§ **Request**
Each line that holds the word "scene" should be returned.
--- start of Items ---
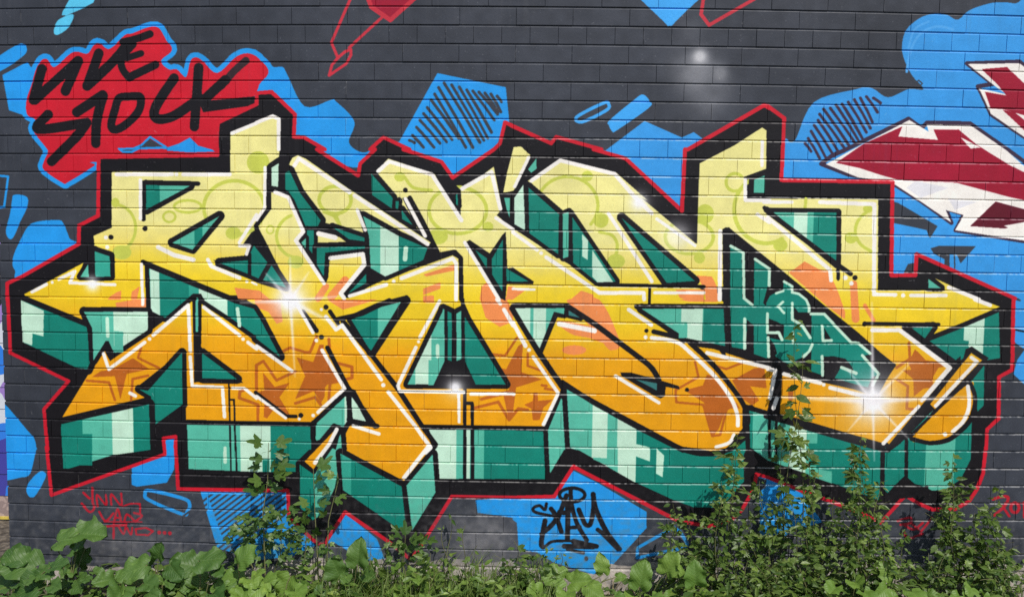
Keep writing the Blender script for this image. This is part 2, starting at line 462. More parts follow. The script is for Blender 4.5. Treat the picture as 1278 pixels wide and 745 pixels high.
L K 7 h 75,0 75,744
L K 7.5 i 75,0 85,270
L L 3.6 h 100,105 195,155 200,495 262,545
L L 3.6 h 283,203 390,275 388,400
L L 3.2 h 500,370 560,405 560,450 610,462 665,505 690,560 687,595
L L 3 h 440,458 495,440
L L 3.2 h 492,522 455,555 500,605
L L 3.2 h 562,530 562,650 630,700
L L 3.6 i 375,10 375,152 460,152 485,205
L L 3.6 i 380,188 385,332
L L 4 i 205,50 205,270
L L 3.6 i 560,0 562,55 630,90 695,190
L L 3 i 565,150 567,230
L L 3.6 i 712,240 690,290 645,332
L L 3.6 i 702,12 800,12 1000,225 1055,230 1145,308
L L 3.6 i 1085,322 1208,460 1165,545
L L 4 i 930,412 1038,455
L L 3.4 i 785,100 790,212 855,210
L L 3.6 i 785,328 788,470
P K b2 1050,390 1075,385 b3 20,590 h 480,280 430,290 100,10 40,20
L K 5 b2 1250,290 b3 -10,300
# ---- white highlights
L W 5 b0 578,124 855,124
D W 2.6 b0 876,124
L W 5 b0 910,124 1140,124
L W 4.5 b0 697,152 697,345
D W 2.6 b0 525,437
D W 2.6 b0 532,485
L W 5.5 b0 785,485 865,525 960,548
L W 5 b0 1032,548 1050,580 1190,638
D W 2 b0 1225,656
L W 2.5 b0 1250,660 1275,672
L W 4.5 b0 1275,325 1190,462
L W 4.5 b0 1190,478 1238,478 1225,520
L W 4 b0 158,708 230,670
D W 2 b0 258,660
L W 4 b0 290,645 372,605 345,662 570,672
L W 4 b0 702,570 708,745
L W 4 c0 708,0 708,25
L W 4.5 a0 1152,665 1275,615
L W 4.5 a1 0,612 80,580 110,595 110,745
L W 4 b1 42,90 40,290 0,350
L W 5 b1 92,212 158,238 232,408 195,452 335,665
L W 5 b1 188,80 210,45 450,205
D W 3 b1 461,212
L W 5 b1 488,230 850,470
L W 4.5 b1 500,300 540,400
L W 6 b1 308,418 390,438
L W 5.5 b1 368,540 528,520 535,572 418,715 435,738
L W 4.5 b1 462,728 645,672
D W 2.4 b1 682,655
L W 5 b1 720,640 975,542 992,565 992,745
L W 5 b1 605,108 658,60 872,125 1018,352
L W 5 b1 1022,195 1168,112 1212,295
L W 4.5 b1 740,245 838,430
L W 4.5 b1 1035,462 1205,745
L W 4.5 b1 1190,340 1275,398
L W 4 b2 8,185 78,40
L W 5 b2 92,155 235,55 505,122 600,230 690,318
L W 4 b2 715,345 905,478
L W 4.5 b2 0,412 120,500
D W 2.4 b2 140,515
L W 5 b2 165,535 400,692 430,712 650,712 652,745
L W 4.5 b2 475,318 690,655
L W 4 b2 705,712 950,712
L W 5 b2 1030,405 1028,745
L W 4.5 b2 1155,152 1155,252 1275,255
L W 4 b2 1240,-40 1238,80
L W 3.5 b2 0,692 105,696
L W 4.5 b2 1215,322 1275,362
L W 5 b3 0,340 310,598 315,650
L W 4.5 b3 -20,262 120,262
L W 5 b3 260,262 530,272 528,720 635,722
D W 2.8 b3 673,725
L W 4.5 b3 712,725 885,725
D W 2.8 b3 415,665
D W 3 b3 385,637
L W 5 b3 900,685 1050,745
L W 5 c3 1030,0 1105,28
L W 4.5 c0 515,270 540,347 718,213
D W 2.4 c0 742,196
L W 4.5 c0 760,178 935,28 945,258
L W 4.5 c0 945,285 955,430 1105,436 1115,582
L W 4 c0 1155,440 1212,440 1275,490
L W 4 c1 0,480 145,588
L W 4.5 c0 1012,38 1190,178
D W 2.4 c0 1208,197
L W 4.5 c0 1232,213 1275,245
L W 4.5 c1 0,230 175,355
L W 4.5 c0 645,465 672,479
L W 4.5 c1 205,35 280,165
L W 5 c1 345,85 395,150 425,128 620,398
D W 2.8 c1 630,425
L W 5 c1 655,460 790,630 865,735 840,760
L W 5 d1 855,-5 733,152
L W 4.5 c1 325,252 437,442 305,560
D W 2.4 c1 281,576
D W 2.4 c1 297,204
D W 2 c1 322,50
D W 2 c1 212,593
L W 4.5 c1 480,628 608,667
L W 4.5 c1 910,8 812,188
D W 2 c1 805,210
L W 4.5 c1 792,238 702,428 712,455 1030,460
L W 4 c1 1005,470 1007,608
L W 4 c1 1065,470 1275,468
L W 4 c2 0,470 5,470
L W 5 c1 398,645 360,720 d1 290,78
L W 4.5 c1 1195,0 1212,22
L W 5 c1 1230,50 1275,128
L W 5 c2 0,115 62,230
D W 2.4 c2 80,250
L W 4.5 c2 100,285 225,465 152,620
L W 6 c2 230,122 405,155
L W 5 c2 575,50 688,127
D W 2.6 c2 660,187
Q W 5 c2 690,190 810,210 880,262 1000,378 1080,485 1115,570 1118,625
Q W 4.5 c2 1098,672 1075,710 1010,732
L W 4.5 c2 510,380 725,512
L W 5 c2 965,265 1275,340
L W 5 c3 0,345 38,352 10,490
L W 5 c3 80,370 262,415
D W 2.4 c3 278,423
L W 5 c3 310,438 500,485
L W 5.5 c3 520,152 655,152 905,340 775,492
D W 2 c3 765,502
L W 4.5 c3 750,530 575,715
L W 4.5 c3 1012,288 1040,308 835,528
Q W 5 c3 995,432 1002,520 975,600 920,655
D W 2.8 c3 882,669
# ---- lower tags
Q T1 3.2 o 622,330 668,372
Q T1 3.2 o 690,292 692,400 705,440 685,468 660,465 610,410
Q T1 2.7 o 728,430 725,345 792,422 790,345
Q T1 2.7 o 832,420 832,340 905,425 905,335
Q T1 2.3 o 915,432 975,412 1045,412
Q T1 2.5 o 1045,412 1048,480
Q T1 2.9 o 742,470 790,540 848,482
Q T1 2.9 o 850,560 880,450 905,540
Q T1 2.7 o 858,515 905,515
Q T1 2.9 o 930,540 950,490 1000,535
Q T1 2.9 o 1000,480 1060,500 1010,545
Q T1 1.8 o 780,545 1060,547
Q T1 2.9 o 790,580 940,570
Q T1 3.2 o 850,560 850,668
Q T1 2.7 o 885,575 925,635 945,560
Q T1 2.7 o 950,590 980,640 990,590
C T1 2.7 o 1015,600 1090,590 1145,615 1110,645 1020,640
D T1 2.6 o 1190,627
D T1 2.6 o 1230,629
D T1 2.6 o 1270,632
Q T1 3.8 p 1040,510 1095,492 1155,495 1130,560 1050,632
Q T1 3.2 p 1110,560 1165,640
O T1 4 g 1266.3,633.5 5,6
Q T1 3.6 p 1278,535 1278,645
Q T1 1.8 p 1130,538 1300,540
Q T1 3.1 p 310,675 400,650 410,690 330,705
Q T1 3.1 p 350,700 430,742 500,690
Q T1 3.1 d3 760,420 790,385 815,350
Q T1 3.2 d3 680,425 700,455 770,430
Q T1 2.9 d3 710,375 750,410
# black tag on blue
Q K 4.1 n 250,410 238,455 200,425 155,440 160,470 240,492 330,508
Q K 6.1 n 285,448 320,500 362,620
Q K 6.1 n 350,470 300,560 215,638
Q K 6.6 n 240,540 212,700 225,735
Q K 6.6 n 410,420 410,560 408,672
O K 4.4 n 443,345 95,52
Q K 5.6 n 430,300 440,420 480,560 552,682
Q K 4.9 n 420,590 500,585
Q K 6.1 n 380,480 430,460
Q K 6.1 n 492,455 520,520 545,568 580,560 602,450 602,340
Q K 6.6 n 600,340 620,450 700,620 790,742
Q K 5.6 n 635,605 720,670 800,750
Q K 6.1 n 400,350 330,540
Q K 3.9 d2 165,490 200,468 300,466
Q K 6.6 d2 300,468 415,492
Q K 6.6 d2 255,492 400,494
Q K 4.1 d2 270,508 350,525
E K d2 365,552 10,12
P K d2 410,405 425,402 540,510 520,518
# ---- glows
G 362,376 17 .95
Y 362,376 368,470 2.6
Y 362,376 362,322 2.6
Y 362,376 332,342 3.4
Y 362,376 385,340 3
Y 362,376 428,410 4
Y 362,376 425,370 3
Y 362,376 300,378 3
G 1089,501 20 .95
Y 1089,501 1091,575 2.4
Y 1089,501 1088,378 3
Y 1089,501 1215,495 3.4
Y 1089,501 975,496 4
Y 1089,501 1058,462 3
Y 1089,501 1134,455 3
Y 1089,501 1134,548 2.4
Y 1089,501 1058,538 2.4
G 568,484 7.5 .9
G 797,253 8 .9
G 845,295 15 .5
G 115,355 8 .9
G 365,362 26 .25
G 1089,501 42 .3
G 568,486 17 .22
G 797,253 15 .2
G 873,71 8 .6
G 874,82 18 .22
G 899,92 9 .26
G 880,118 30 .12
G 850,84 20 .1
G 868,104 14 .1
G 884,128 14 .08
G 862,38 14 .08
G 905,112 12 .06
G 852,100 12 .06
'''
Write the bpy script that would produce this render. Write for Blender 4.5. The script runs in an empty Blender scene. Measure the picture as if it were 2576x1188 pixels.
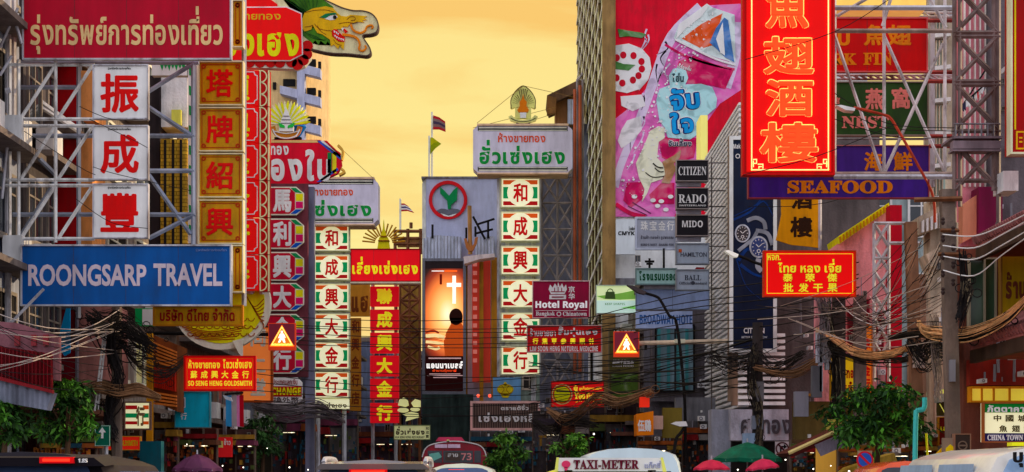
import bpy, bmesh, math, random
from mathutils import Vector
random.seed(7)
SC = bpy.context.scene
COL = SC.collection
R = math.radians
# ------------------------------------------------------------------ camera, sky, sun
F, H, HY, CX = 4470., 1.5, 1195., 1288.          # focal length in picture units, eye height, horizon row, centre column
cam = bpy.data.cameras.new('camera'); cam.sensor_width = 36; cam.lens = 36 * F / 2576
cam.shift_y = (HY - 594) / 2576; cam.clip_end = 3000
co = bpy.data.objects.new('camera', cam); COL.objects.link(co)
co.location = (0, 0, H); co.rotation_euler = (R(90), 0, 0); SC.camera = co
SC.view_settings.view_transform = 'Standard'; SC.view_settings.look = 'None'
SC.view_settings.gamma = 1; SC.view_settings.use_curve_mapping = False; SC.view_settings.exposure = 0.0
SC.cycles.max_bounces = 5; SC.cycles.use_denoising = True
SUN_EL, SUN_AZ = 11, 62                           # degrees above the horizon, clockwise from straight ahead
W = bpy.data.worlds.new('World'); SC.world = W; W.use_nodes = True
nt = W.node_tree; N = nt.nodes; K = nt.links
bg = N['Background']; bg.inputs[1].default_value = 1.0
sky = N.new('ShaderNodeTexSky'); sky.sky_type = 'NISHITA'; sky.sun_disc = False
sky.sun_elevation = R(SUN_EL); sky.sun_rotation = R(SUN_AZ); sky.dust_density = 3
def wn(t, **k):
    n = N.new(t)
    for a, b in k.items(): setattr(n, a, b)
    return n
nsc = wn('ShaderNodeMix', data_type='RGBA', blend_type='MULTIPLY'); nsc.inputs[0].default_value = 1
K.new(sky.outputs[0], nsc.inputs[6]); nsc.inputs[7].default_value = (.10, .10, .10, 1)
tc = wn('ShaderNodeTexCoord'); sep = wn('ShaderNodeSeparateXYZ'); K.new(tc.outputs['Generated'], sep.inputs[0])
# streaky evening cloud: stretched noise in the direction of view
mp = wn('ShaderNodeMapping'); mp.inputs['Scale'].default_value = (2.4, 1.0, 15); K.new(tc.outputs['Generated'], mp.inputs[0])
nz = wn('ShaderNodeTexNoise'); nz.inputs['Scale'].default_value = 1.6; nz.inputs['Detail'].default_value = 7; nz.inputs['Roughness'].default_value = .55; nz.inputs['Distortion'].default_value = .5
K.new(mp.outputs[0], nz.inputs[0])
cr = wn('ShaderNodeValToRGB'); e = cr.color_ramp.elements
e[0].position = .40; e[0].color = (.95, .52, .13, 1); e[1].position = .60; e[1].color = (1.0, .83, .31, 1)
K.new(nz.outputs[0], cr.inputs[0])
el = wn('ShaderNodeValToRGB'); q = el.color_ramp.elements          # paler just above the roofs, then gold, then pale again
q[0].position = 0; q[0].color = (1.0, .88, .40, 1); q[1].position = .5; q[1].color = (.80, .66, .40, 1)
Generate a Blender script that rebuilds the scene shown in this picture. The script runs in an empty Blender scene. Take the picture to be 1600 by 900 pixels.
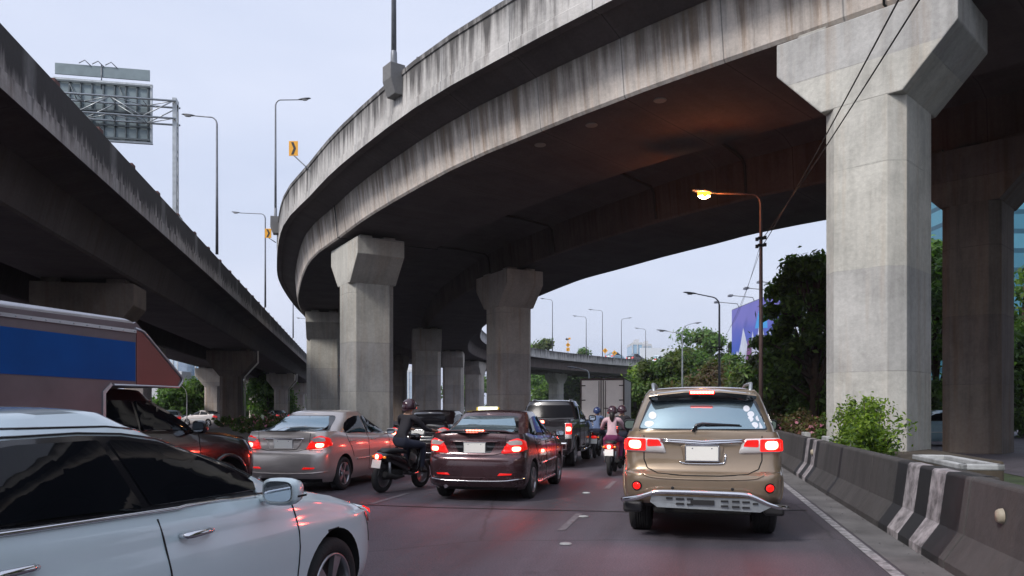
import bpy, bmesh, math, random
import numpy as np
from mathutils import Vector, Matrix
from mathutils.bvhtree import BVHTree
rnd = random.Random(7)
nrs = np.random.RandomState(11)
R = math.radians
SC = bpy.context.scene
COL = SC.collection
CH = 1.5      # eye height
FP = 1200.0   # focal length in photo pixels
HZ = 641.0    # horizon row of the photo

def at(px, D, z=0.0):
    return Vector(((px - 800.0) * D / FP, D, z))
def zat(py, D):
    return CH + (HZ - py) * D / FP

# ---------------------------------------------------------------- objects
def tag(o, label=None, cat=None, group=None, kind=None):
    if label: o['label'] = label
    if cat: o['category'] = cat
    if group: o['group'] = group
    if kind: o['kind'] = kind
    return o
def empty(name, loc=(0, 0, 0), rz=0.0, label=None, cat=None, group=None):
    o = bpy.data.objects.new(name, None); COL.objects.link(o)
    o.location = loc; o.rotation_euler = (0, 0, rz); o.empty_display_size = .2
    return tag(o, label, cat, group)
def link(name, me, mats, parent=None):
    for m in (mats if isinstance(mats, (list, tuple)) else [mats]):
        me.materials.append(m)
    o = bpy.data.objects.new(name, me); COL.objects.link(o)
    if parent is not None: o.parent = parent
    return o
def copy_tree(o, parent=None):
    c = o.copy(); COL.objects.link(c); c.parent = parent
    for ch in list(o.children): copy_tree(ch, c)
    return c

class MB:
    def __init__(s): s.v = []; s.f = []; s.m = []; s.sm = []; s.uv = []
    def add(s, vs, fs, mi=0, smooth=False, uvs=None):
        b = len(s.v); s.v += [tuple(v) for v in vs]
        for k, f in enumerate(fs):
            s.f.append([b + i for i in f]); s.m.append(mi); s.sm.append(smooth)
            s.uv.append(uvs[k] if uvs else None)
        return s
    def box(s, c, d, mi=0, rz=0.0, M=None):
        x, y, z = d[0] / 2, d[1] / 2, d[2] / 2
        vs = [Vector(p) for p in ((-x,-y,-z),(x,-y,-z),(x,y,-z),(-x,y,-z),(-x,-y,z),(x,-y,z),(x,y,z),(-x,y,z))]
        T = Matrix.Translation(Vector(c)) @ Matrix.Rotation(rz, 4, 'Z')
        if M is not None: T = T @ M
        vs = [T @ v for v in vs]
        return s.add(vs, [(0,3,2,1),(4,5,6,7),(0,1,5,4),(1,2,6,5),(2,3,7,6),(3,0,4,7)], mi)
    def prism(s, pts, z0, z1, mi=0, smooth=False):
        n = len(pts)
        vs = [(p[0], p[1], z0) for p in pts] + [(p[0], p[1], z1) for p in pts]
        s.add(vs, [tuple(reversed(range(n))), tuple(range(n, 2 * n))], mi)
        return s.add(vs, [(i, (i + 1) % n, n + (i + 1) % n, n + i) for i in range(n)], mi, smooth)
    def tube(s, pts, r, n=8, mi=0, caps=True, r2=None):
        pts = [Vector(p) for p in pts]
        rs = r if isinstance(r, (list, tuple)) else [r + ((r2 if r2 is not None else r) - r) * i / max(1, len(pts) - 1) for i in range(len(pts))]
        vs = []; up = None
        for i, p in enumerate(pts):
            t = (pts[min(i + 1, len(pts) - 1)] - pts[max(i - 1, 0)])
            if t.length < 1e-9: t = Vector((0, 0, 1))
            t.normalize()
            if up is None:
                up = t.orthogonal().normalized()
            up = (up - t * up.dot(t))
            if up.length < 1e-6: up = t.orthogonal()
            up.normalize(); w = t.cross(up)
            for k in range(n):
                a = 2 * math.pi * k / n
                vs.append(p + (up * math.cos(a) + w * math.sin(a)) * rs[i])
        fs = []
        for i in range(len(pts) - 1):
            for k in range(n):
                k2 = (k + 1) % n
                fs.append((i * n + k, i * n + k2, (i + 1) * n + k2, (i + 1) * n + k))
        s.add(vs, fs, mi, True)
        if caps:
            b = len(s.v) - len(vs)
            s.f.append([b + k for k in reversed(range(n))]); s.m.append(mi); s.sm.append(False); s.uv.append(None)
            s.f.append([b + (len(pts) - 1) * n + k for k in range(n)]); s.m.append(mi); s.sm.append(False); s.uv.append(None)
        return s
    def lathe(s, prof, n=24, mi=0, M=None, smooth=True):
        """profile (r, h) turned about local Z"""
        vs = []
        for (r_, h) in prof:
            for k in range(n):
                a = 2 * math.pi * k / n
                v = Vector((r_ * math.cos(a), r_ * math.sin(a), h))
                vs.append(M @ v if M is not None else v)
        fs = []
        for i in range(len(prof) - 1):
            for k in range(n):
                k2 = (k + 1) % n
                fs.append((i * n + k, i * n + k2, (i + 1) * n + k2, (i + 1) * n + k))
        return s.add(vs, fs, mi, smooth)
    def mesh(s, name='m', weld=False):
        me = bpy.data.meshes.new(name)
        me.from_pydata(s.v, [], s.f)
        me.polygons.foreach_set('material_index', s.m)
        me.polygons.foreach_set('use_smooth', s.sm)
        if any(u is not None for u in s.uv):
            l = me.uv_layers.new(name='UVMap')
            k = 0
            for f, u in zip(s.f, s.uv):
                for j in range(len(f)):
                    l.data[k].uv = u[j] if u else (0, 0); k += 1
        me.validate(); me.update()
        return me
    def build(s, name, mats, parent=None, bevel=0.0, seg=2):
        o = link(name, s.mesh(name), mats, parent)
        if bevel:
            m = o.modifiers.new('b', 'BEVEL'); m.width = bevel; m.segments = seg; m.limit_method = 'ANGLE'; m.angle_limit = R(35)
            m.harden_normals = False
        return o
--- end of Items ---
§ **Full solution**
Write the bpy script that would produce this render. Write for Blender 4.5. The script runs in an empty Blender scene. Measure the picture as if it were 2576x1188 pixels.
SC = bpy.context.scene
Generate a Blender script that rebuilds the scene shown in this picture. The script runs in an empty Blender scene. Take the picture to be 1600 by 900 pixels.
SC = bpy.context.scene